Veronica Etro speaks to LUXOS about the unique process of creating a collection

by

Writer

06 March 2013

Veronica Etro is one of the main pillars of the Etro design maison along with her three older brothers. She has been designing the Women’s Collections since 2000, to the joy of Etro aficionados all over the world.

During the research process, which are your main inspiration resources? Is inspiration more of an ongoing process than a specific moment? Where did it come from for this collection?
The first step of my research is imagination and intuition: by keeping your eyes wide open you can find inspiration in everything! Nature, books, photographs, travels, fabrics, art, music suspended between past and future, through different cultures! You have to keep yourself intuitive and open to all there is around you because everything is a possible point at which to start the research and then it becomes part of the collection... Every season is different and the inspiration could come from an infinity of sensations, you just have to be curious about life, about what surrounds you. Boredom is something I don’t understand and don’t accept.
For the spring/summer 2013 collection I was inspired by the Spanish artist Hermenegildo Anglada Camarasa having seen some amazing paintings at the Reina Sofia Museum, and the feminine Orientalist paintings. Starting from handmade paintings, the leitmotif of the collection was 'flora and fauna,' conceived as a modern paisley. Birds of paradise, butterflies, flamingos and geckos cavort within the fantasy foliage, at times mixed with graphic tie prints and Japanese vase prints.

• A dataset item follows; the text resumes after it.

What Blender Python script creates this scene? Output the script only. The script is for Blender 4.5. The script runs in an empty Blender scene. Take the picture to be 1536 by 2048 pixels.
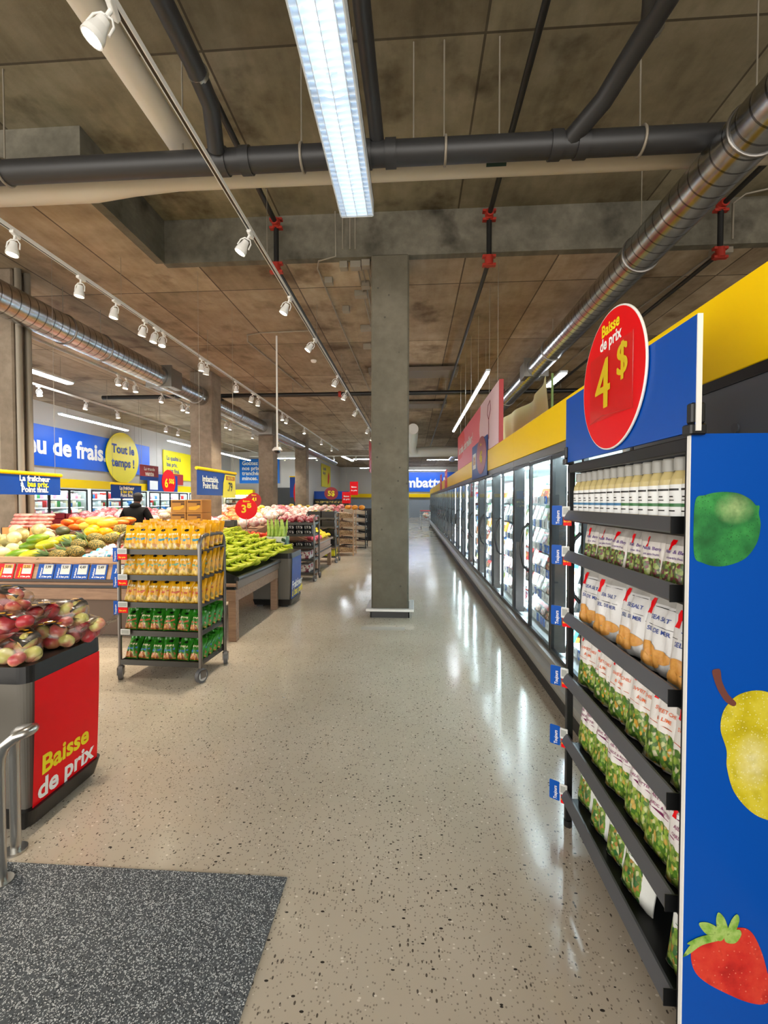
import bpy, math, random
from mathutils import Vector, Matrix
D = bpy.data
COL = bpy.context.scene.collection
SC = bpy.context.scene
R = random.Random(11)
PI = math.pi

# ------------------------------------------------------------------ camera
F_PX, EYE = 900.0, 1.6
cam_d = D.cameras.new('camera'); cam = D.objects.new('camera', cam_d); COL.objects.link(cam)
cam_d.sensor_fit = 'VERTICAL'; cam_d.sensor_height = 24.0; cam_d.sensor_width = 18.0
cam_d.lens = 24.0 * F_PX / 2048.0
cam_d.clip_start = 0.02; cam_d.clip_end = 200
cam.location = (0, 0, EYE)
cam.rotation_euler = (PI / 2 - math.atan(22 / math.hypot(F_PX, 58)), 0, math.atan(58 / F_PX))
SC.camera = cam

# ------------------------------------------------------------------ light and exposure
SC.view_settings.view_transform = 'Standard'
SC.view_settings.look = 'None'
SC.view_settings.gamma = 1.0
SC.view_settings.use_curve_mapping = False
SC.view_settings.exposure = 1.4
W = D.worlds.new('world'); SC.world = W; W.use_nodes = True
W.node_tree.nodes['Background'].inputs[0].default_value = (1.0, 0.95, 0.88, 1)
W.node_tree.nodes['Background'].inputs[1].default_value = 1.7
E_TUBE, E_STRIP, E_HEAD, E_SPOT, E_FREEZER = 1.5, 20.0, 12.0, 80.0, 14.0
SC.cycles.use_denoising = True
SC.cycles.max_bounces = 8
SC.cycles.diffuse_bounces = 4
SC.cycles.glossy_bounces = 4
SC.cycles.transparent_max_bounces = 10
SC.cycles.sample_clamp_indirect = 6.0
SC.cycles.caustics_reflective = False
SC.cycles.caustics_refractive = False

# ------------------------------------------------------------------ materials
def lin(h):
    h = h.lstrip('#')
    c = [int(h[i:i + 2], 16) / 255 for i in (0, 2, 4)]
    return tuple((x / 12.92 if x <= 0.04045 else ((x + 0.055) / 1.055) ** 2.4) for x in c) + (1,)
MATS = {}
def mat(name, col, rough=0.5, metal=0.0, spec=0.5, emit=None, es=0.0, alpha=1.0):
    if name in MATS: return MATS[name]
    m = D.materials.new(name); m.use_nodes = True
    b = m.node_tree.nodes['Principled BSDF']
    b.inputs['Base Color'].default_value = lin(col) if isinstance(col, str) else col
    b.inputs['Roughness'].default_value = rough
    b.inputs['Metallic'].default_value = metal
    b.inputs['Specular IOR Level'].default_value = spec
    if emit:
        b.inputs['Emission Color'].default_value = lin(emit); b.inputs['Emission Strength'].default_value = es
    if alpha < 1: b.inputs['Alpha'].default_value = alpha
    MATS[name] = m
    return m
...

Despite the richness of the prints, there is an essentialness, a cleanness to your designs. How do you achieve that balance?
For the spring/summer 2013 collection I have mixed very decorative and ornamental prints with clean silhouettes and shapes in order to dilute the decorative effect. The romanticism of the prints is cut by sporty stripes, running horizontally, vertically or asymmetrically.

What's the process behind the anticipation of a trend? How do you have to think in order to produce something that will last a season or a lifetime?
Our idea of style is based on a fine balance between fashion and tradition, we are not interested in creating trendy fashion collections; rather, we want to create timeless clothes, pieces that people want to collect and wear through the years. The Etro woman is a contemporary woman who likes to mix different patterns, colours or prints; she loves to travel and to discover new cultures and tribes. She’s eclectic and loves to play with fashion without taking it too seriously. She’s not a victim of the latest trend but she prefers timeless clothes, always being elegant and sophisticated. I always find it interesting when people in the street interpret the Etro style, rather than picking the complete look. Clothes are our second skin, and I think it is of vital importance that you can feel good, feel free to personalize, to play with it, to have fun and be happy.

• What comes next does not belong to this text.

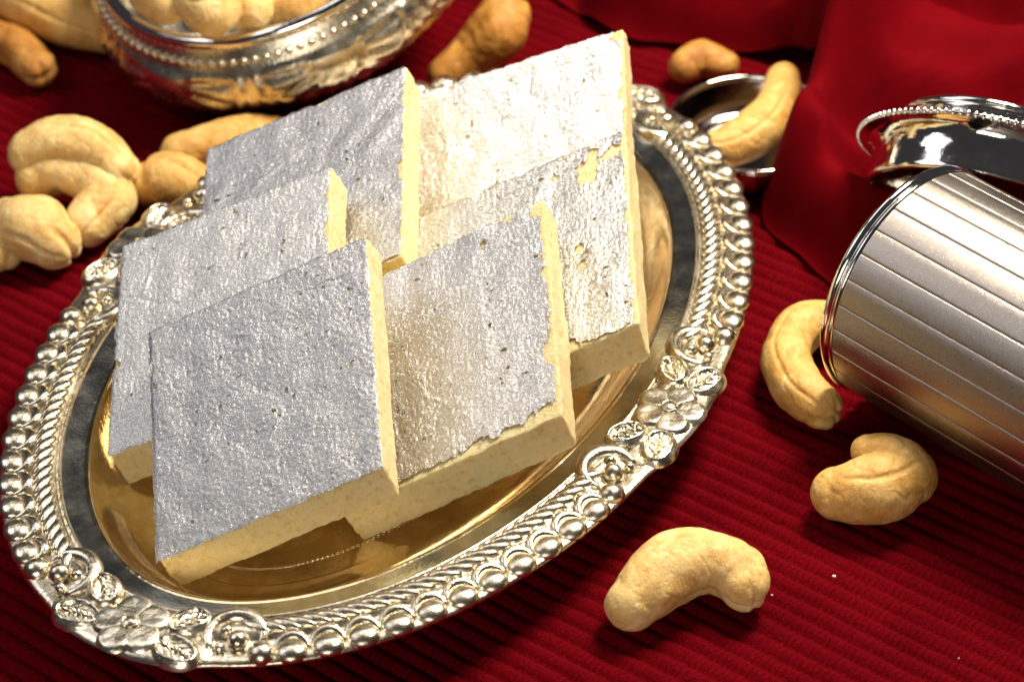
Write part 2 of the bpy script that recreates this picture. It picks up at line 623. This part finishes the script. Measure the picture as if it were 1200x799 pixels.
def top_h(u, v, seed):
    """gentle unevenness of a sweet's top face, cm"""
    return 0.016 * nz(u * 3, v * 3, seed * 7.1) + 0.008 * nz(u * 9, v * 9, seed * 3.3)


def build_piece(idx, rec):
    nm, TL, U, V, Nn = rec
    TL, U, V, Nn = Vector(TL), Vector(U), Vector(V), Vector(Nn)
    base = TL + (U + V) / 2 - Nn * THK
    root = empty('cashew_fudge_diamond', base)
    tag(root, PLAB[nm], 'sweet', 'silver topped diamond sweets on the tray')
    seed = idx + 1.0
    # body: rounded sheared box with crumbly cut sides
    er = 0.045
    ed = [0, 0.004, 0.009, 0.016]
    mid = [0.016 + (1 - 0.032) * i / 76 for i in range(77)]
    par = ed[:-1] + mid + [1 - e for e in reversed(ed[:-1])]
    lu, lv = U.length, V.length
    hz = [0, 0.02, 0.05] + [0.05 + 0.9 * i / 12 for i in range(1, 12)] + [0.95, 0.98, 1.0]
    bm = bmesh.new()
    cache = {}

    def P(a, b, c):
        key = (round(a, 5), round(b, 5), round(c, 5))
        if key in cache: return cache[key]
        # rounding in box space (cm)
        x, y, z = (a - 0.5) * lu, (b - 0.5) * lv, (c - 0.5) * THK
        hx, hy, hzz = lu / 2 - er, lv / 2 - er, THK / 2 - er
        q = Vector((max(-hx, min(hx, x)), max(-hy, min(hy, y)), max(-hzz, min(hzz, z))))
        d = Vector((x, y, z)) - q
        if d.length > 1e-6:
            d.normalize()
            p = q + d * er
        else:
            p = Vector((x, y, z)); d = Vector((0, 0, 1))
        w3 = base + U * (p.x / lu) + V * (p.y / lv) + Nn * (p.z + THK / 2)
        # the knife leaned: the front cut flares out towards the bottom, the right one tucks in
        w3 = w3 + V.normalized() * (0.20 * (1 - c) * b * b) - U.normalized() * (0.07 * (1 - c) * a * a)
        wn = (U.normalized() * d.x + V.normalized() * d.y + Nn * d.z)
        if wn.length > 0: wn.normalize()
        side = math.sqrt(d.x * d.x + d.y * d.y)
        g = w3 * 1.0
        side_front = abs(d.y)
        r = 0.035 * noise.noise(g * 1.7 + Vector((seed, 0, 0))) + (0.013 if side_front < 0.5 else 0.028) * noise.noise(g * 5.5) + (0.014 if side_front < 0.5 else 0.026) * noise.noise(g * 13)
        pit = (0.4 + 0.6 * side_front) * noise.noise(g * 3.6 + Vector((0, seed * 3, 9)))
        if pit > 0.25: r -= 0.22 * (pit - 0.25)
        w3 = w3 + wn * r * side
        w3 = w3 + Nn * (top_h(a, b, seed) * (1 if c > 0.5 else 0.0)) * (1 - side)
        cache[key] = bm.verts.new((w3 - base) * S)
        return cache[key]

    def sheet(fn, A, B, flip):
        for i in range(len(A) - 1):
            for j in range(len(B) - 1):
                q = [fn(A[i], B[j]), fn(A[i + 1], B[j]), fn(A[i + 1], B[j + 1]), fn(A[i], B[j + 1])]
                if flip: q.reverse()
                try: bm.faces.new(q)
                except ValueError: pass

    sheet(lambda a, b: P(a, b, 1.0), par, par, True)
    sheet(lambda a, b: P(a, b, 0.0), par, par, False)
    sheet(lambda a, c: P(a, 0.0, c), par, hz, True)
    sheet(lambda a, c: P(a, 1.0, c), par, hz, False)
    sheet(lambda b, c: P(0.0, b, c), par, hz, False)
    sheet(lambda b, c: P(1.0, b, c), par, hz, True)
    bmesh.ops.recalc_face_normals(bm, faces=bm.faces)
    me = bpy.data.meshes.new('fudge')
    bm.to_mesh(me); bm.free()
    me.materials.append(M['fudge'])
    me.polygons.foreach_set('use_smooth', [True] * len(me.polygons))
    link(bpy.data.objects.new('fudge', me), root)

    # silver leaf
    (mL, mR, mB, mF), jag, holes = LEAF[nm]
    n = 215
    crinkle = {'A': 1.0, 'B': 1.0, 'C': 1.0, 'D': 0.85, 'E': 0.9, 'F': 0.95}[nm]
    lo, hi = -0.012, 1.012
    verts, idxs, faces = [], {}, []

    def inside(u, v):
        j = jag * 0.011
        k = lambda a, b: nz(u * a + seed * 11, v * a - seed * 5, b) * 1.0
        e = j * (k(9, 1) + 0.8 * k(24, 2) + 0.5 * k(55, 4))
        e2 = j * (k(9, 3) + 0.8 * k(24, 7) + 0.5 * k(55, 6))
        if u < mL + e or u > 1 - mR + e or v < mB + e2 or v > 1 - mF + e2: return False
        for hu, hv, ru, rv in holes:
            d = math.hypot((u - hu) / ru, (v - hv) / rv)
            if d < 1 + 0.55 * k(26, 5) + 0.4 * k(60, 8): return False
        if k(34, 12) + 0.6 * k(70, 14) > 0.60 and k(6, 16) > 0.10: return False
        return True

    rc = random.Random(idx * 17 + 5)
    creases = []
    for _ in range(9):
        x0, y0, an, ln = rc.uniform(0, 4.3), rc.uniform(0, 4.3), rc.uniform(0, PI), rc.uniform(0.5, 2.0)
        creases.append((x0, y0, math.cos(an), math.sin(an), ln, rc.choice((-1, 1)) * rc.uniform(0.006, 0.013)))

    def vert(i, j):
        if (i, j) in idxs: return idxs[i, j]
        u = lo + (hi - lo) * i / n
        v = lo + (hi - lo) * j / n
        cu, cv_ = u * 4.34, v * 4.34
        g = crinkle
        cr = (0.018 * nz(cu * 2.2, cv_ * 2.2, seed + 4) + 0.007 * g * (1 - 2 * abs(nz(cu * 8, cv_ * 8, seed)))
              + 0.0075 * g * nz(cu * 18, cv_ * 18, seed + 2) + 0.0065 * g * nz(cu * 34, cv_ * 34, seed + 6))
        for x0, y0, cx_, sx_, ln, hh in creases:
            al = (cu - x0) * cx_ + (cv_ - y0) * sx_
            if 0 < al < ln:
                ac = -(cu - x0) * sx_ + (cv_ - y0) * cx_ + 0.12 * nz(al * 2.5, x0, y0)
                if abs(ac) < 0.12: cr += hh * math.exp(-(ac / 0.035) ** 2) * math.sin(PI * al / ln)
        eu = min(u, 1 - u, v, 1 - v)
        drop = 0.03 * smoothstep(0.010, -0.012, eu)
        h = top_h(min(1, max(0, u)), min(1, max(0, v)), seed) + 0.034 + cr - drop
        p = TL + U * u + V * v + Nn * h - base
        idxs[i, j] = len(verts)
        verts.append(p)
        return idxs[i, j]

    for i in range(n):
        for j in range(n):
            u = lo + (hi - lo) * (i + 0.5) / n
            v = lo + (hi - lo) * (j + 0.5) / n
            if inside(u, v):
                faces.append((vert(i, j), vert(i, j + 1), vert(i + 1, j + 1), vert(i + 1, j)))
    obj('silver_leaf', verts, faces, M[LEAF_MAT[nm]], root)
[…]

How will you incorporate paisley – the signature pattern that you always somehow manage to transform while remaining true to Etro’s aesthetical roots – into the new collection?
Each season we develop and reconsider the paisley design in new ways. It’s always very stimulating to deal with such a decorative pattern as you can easily blend it with more geometrical designs, or mix it with flowers, stripes, polka dots, or even with different techniques. You can also change the design technique, for instance using blurring, felt and graphics, even airbrushing. Being so decorative as a design, it is always stimulating to work with it.

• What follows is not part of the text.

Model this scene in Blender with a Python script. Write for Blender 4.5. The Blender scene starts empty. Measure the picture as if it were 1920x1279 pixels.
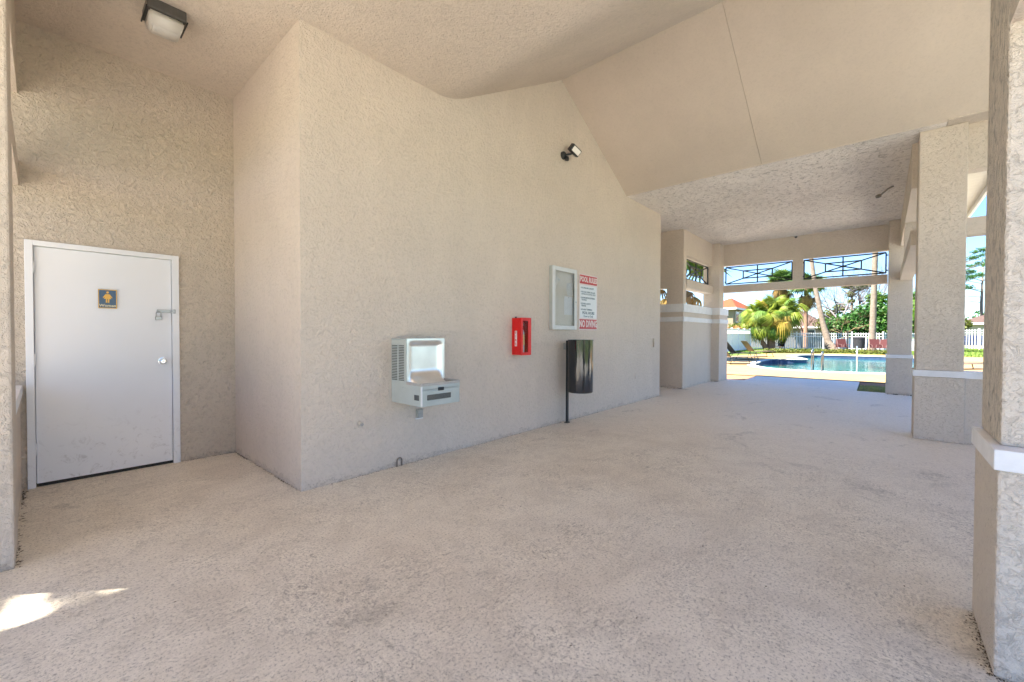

What is the most challenging aspect of figuring out a theme for a collection? Or does it just come together organically?
It’s a six-month process, so actually we may start with a theme and then end up by mixing it with different inspirations. In my opinion it is a lot about intuitiveness, you keep your eyes and senses open to what you might feel right at that special moment.

What in your professional life has been your greatest source of pride?
That my collections gain interest and success and that the Etro label is enjoying continuous growth, that’s enough for me.